Monday, February 11, 2013

Pakistan Army Atrocities in Bangladesh (formerly East Pakistan)

Guilty Verdict of Bangladesh War Crimes Tribunal on 1971 Atrocities

by Salim Mansur
CIP
February 11, 2013

Some excerpts below:
The Bangladesh International Crimes Tribunal has announced one of the first major judgments at trial of individuals alleged to have committed war crimes in 1971, when the Pakistan Army waged a near-genocidal war in the former East Pakistan.
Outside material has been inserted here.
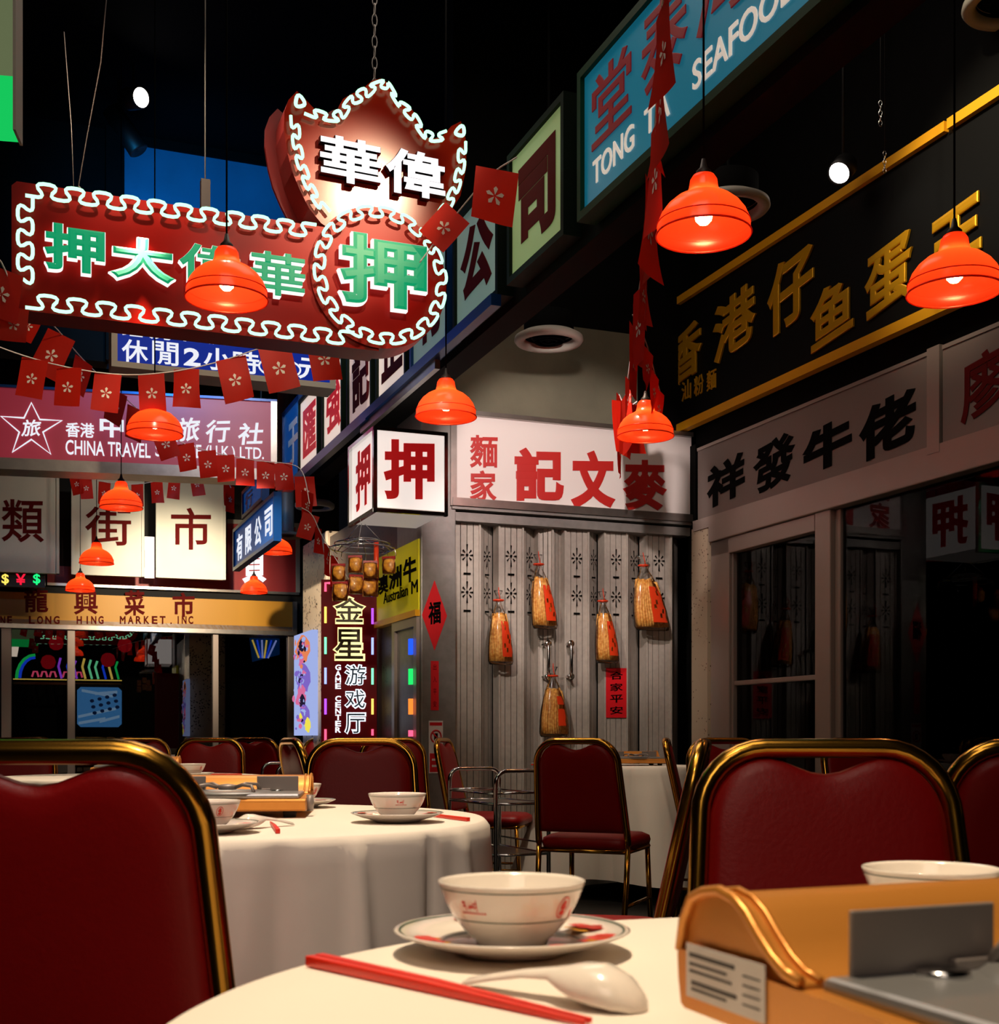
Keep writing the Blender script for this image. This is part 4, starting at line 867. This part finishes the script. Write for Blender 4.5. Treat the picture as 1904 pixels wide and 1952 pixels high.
# ------------------------------------------------------------------ hanging wire rack of snack packets
p = at(690, 1046, 7.75); T = thing('hanging_snack_rack', 'round chrome wire rack hung with packets in front of the yellow beef sign', 'snack rack', p)
m = MB()
for r_, z in ((.20, 0), (.17, .03), (.11, .05)): m.tube([(r_*cos(2*pi*k/32), r_*sin(2*pi*k/32), z) for k in range(32)], .004, 'chrome', 5, True)
for k in range(8): q = 2*pi*k/8; m.tube([(.0, 0, .06), (.2*cos(q), .2*sin(q), 0), (.21*cos(q), .21*sin(q), -.04), (.19*cos(q), .19*sin(q), -.05)], .003, 'chrome', 5)
m.build('wire_ring', T); m = MB()
for k in range(3): q = 2*pi*k/3+.5; m.tube([(.19*cos(q), .19*sin(q), 0), (0, 0, .17)], .003, 'chrome', 5)
m.tube([(0, 0, .17), (0, 0, .2)], .003, 'chrome', 5).build('hanger', T)
MB().tube([(.10, -.12, .02), (.10, -.12, -.2)], .016, 'bag_red', 8).build('red_tassel', T)
rnd = random.Random(3)
def packet(u, v, wd, ht, name_, lab, yaw=0):
    o = at(u, v, 7.5+rnd.uniform(-.06, .06)); X = thing('snack_packet', lab, 'snack packet', o, yaw, 'packets hanging on the wire rack'); mb = MB(); n = 7
    for sgn in (-1, 1):
        vs = [((i/n-.5)*wd, sgn*.022*sin(pi*i/n)**.6*sin(pi*j/n)**.6+.004*sin(3*i+j), -ht*j/n) for j in range(n+1) for i in range(n+1)]
        mb.add(vs, [(j*(n+1)+i, j*(n+1)+i+1, (j+1)*(n+1)+i+1, (j+1)*(n+1)+i) for j in range(n) for i in range(n)], 'snack', None, True)
    mb.build('pouch', X); MB().box(-wd/2, wd/2, -.006, .006, -.014, .004, 'shop_red').build('header_strip', X)
    MB().rings([[(wd*.52*cos(2*pi*k/12)*a, .03*sin(2*pi*k/12)*a, z) for k in range(12)] for a, z in ((.9, -.01), (1, -ht*.5), (.9, -ht))], 'plastic_film').build('wrapper', X)
for i, (u, v, lab) in enumerate(((645, 1076, 'golden snack packet at the left of the upper tier of the wire rack'), (677, 1060, 'golden snack packet in the middle of the upper tier of the wire rack'), (706, 1070, 'golden snack packet behind the red tassel of the wire rack'), (741, 1062, 'golden snack packet hanging over the yellow beef sign'), (648, 1110, 'golden snack packet at the left of the lower tier of the wire rack'), (680, 1097, 'golden snack packet in the middle of the lower tier of the wire rack'), (706, 1102, 'golden snack packet at the right of the lower tier of the wire rack'))):
    packet(u, v, .085 if i < 4 else .095, .10 if i < 4 else .11, 'p', lab, rnd.uniform(-.4, .4))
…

As the judges note in this document, some three million people were killed, some quarter million women were raped, and an estimated ten million people became refugees in neighbouring India.

It is also history-making for it brings Muslim perpetrators to answer for their crimes against humanity, for their murder, rape and pillage of innocent people, a majority of whom were Muslims, and then for the indiscriminate hate-filled violence against Hindus and other non-Muslims that I personally witnessed as our own family gardener, a Hindu, was executed in our home for simply being a Hindu, by soldiers of the Pakistan Army who raided our property.

It is important to note that the OIC – the Organization of Islamic Cooperation – has not stepped forth to support the landmark effort of the Bangladesh War Crimes Tribunal in bringing individuals to indictment for war crimes committed in 1971.

On the contrary, the President of Turkey, Abdullah Gül, is on record a having written to the President of Bangladesh an improper letter in flagrant violation of diplomatic protocol or respect for the independence of the Tribunal in a sovereign country, asking for suspension of the Tribunal with forgiveness for those accused of war crimes.

Anyone in the West seriously concerned for human rights, due process, rule of law, individual rights and freedoms, misogyny and violence against women, and democracy, should support the efforts of Bangladesh as a poor Muslim-majority country setting a precedent among OIC states of bringing war criminals, almost without exception Muslims, and many if not most of the indicted still alive and living in Pakistan or in many instances in the West, to justice.